Friday, 25 February 2011

King Arthur: Dragon's Child by M K Hume

Dragon's Child is the first novel in a trilogy by M K Hume, dealing with the historical version of the tale of King Arthur. Here he is Artorex, and is a cuckoo in the nest of Ector and his Roman wife. Artorex lives a life of mundane servitude, referred to as Lump, until the day three mysterious strangers visit Ector and encourage him to train Artorex in arms, letters and horse skills. His wife Livinia is asked to show Artorex how best to speak to people of high standing. Although he doesn't know it, Artorex is being trained for kingship. Soon enough the day arrives when Artorex is brought before Uther Pendragon and is forced to recognise the destiny he has been steered towards by Myrddion Merlinus.

This is a marvellous piece of historical fiction. It presents a very real idea of life in the tumultuous land of Saxons, Celts and Jutlanders once the Romans had departed. War was rife and the various kinglets kept power over tiny provinces. The minutiae of life in those Dark Age times is brought into vivid existence - from weaponry, to food, to clothing.

When I first picked up this novel, I was convinced M K Hume was a male writer. I discovered it is, in fact, a female novelist - and this surprised me greatly. The reason I say this is because the writing is so strong and capable, and gruff in the manner I associate with male writers. I say this in a complimentary fashion - the encounters and relationships between men are presented with incredible realism.

M K Hume's characters are a highlight of the novel. From Artorex, who is everything a hero should be, to Targo, grizzled old warrior who shows the boy how to live as a proper should, to Merlinus himself - all are written with warmth, humour and dialogue that fits the character. The women are also done well - they are not forced into roles that don't match the time within which the novel is written. They are at the mercy of their families and husbands, considered by some no more than chattel. Despite this, they still shine from the page with compassion and a strength of will that is occasionally missing from their menfolk.

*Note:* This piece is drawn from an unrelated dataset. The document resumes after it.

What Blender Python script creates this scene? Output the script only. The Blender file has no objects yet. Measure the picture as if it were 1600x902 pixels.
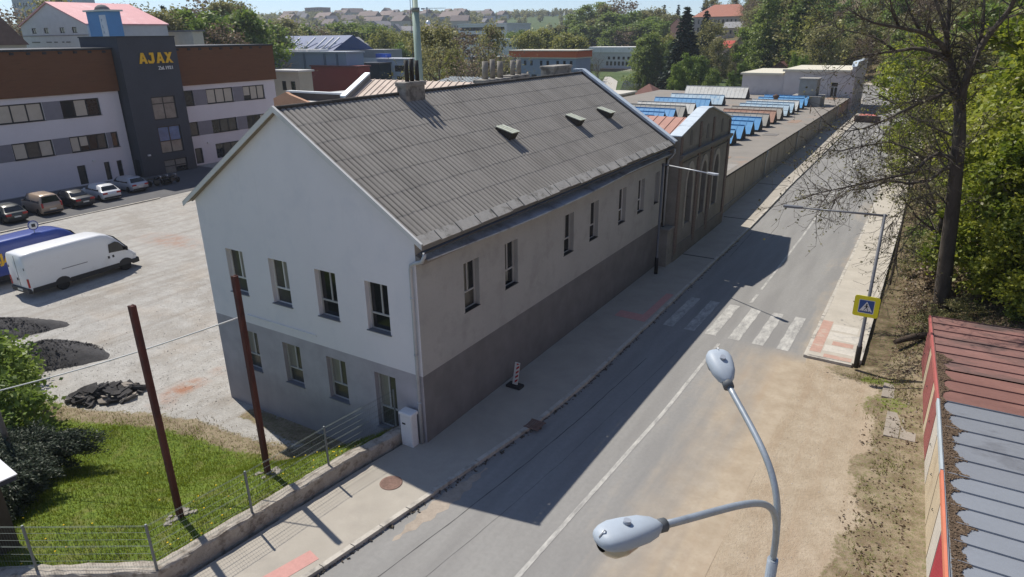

What I liked particularly about the writing is that it feels very organic. Every scene leads naturally from that which goes before, the tale unwinding at a slow but persistent pace. The writing is occasionally floral, but never to the detriment of the story, and I, personally, enjoyed these flourishes.

Up until now, my go-to novels for an historical presentation about King Arthur have been those written by Helen Hollick. I think now, though, that I have a new favourite! My immediate thought on closing the last page? "Thank goodness there are two more books!" For anyone who enjoys meticulously researched and, above all, fun historical novels, this is highly recommended. An excellent read.